BEGIN Provided data

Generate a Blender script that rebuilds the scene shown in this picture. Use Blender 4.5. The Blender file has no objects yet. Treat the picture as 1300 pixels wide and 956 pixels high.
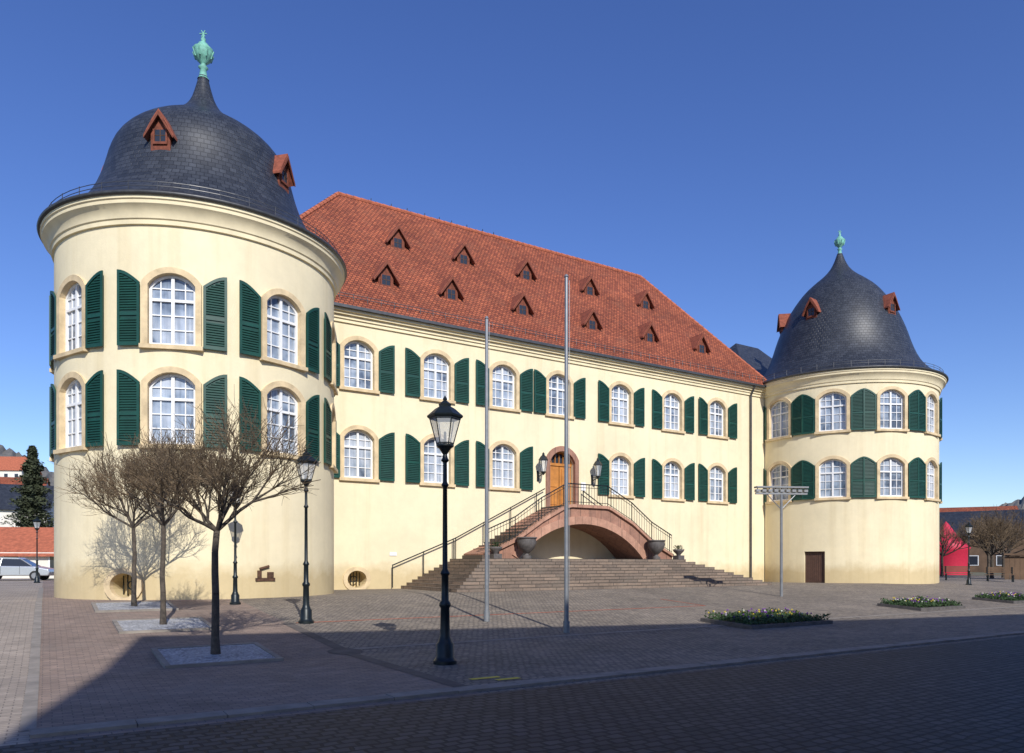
import bpy, bmesh, math, random
from math import sin, cos, tan, radians, pi, sqrt, atan2
from mathutils import Vector
random.seed(7)
sc = bpy.context.scene
A = radians(32.2)
U = (cos(A), sin(A)); N = (sin(A), -cos(A))
P0 = (-7.04, 29.7)
def ST(s, t, z=0.0): return (P0[0]+U[0]*s+N[0]*t, P0[1]+U[1]*s+N[1]*t, z)
def toST(x, y): return ((x-P0[0])*U[0]+(y-P0[1])*U[1], (x-P0[0])*N[0]+(y-P0[1])*N[1])
def g(t): return -0.65*min(1, max(0, (t-5.5)/10))
def gz(x, y): return g(toST(x, y)[1])

# ------------------------------------------------------------ materials
class NT:
    def __init__(s, name):
        s.m = bpy.data.materials.new(name); s.m.use_nodes = True
        s.n = s.m.node_tree.nodes; s.l = s.m.node_tree.links
        s.b = s.n['Principled BSDF']
    def node(s, t, **k):
        n = s.n.new(t)
        for a, b in k.items():
            if a.startswith('i_'):
                n.inputs[a[2:].replace('_', ' ')].default_value = b
            else: setattr(n, a, b)
        return n
    def link(s, a, b): s.l.new(a, b)
    def coord(s, kind='Object', scale=(1, 1, 1)):
        tc = s.node('ShaderNodeTexCoord'); mp = s.node('ShaderNodeMapping')
        mp.inputs['Scale'].default_value = scale
        s.link(tc.outputs[kind], mp.inputs['Vector']); return mp.outputs['Vector']
    def noise(s, vec, scale, detail=4, rough=.6):
        n = s.node('ShaderNodeTexNoise'); n.inputs['Scale'].default_value = scale
        n.inputs['Detail'].default_value = detail; n.inputs['Roughness'].default_value = rough
        s.link(vec, n.inputs['Vector']); return n.outputs['Fac']
    def ramp(s, fac, stops):
        r = s.node('ShaderNodeValToRGB'); cr = r.color_ramp
        while len(cr.elements) < len(stops): cr.elements.new(.5)
        for e, (p, c) in zip(cr.elements, stops):
            e.position = p; e.color = (c if len(c) == 4 else (*c, 1))
        s.link(fac, r.inputs['Fac']); return r.outputs['Color']
    def mul(s, a, b, f=1.0, mode='MULTIPLY'):
        m = s.node('ShaderNodeMix', data_type='RGBA', blend_type=mode)
        m.inputs['Factor'].default_value = f
        s.link(a, m.inputs[6]); s.link(b, m.inputs[7]); return m.outputs[2]
    def bump(s, h, strength=.3, dist=.02):
        b = s.node('ShaderNodeBump'); b.inputs['Strength'].default_value = strength
        b.inputs['Distance'].default_value = dist
        s.link(h, b.inputs['Height']); s.link(b.outputs['Normal'], s.b.inputs['Normal'])
def G(v): return (v, v, v)
def simple(name, col, rough=.6, metal=0, var=.12, scale=6, bump=0, spec=.5):
    t = NT(name); v = t.coord()
    n = t.noise(v, scale)
    c = t.ramp(n, [(.3, tuple(x*(1-var) for x in col)), (.7, tuple(min(1, x*(1+var)) for x in col))])
    t.link(c, t.b.inputs['Base Color'])
    t.b.inputs['Roughness'].default_value = rough; t.b.inputs['Metallic'].default_value = metal
    t.b.inputs['Specular IOR Level'].default_value = spec
    if bump: t.bump(t.noise(v, scale*5), bump, .01)
    return t.m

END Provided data

Task instructions:
Set the lines above down again, word for word, from the first through the one containing "def gz(x, y): return g(toST(x, y)[1])"; pictures excluded.

Reply:
Generate a Blender script that rebuilds the scene shown in this picture. Use Blender 4.5. The Blender file has no objects yet. Treat the picture as 1300 pixels wide and 956 pixels high.
import bpy, bmesh, math, random
from math import sin, cos, tan, radians, pi, sqrt, atan2
from mathutils import Vector
random.seed(7)
sc = bpy.context.scene
A = radians(32.2)
U = (cos(A), sin(A)); N = (sin(A), -cos(A))
P0 = (-7.04, 29.7)
def ST(s, t, z=0.0): return (P0[0]+U[0]*s+N[0]*t, P0[1]+U[1]*s+N[1]*t, z)
def toST(x, y): return ((x-P0[0])*U[0]+(y-P0[1])*U[1], (x-P0[0])*N[0]+(y-P0[1])*N[1])
def g(t): return -0.65*min(1, max(0, (t-5.5)/10))
def gz(x, y): return g(toST(x, y)[1])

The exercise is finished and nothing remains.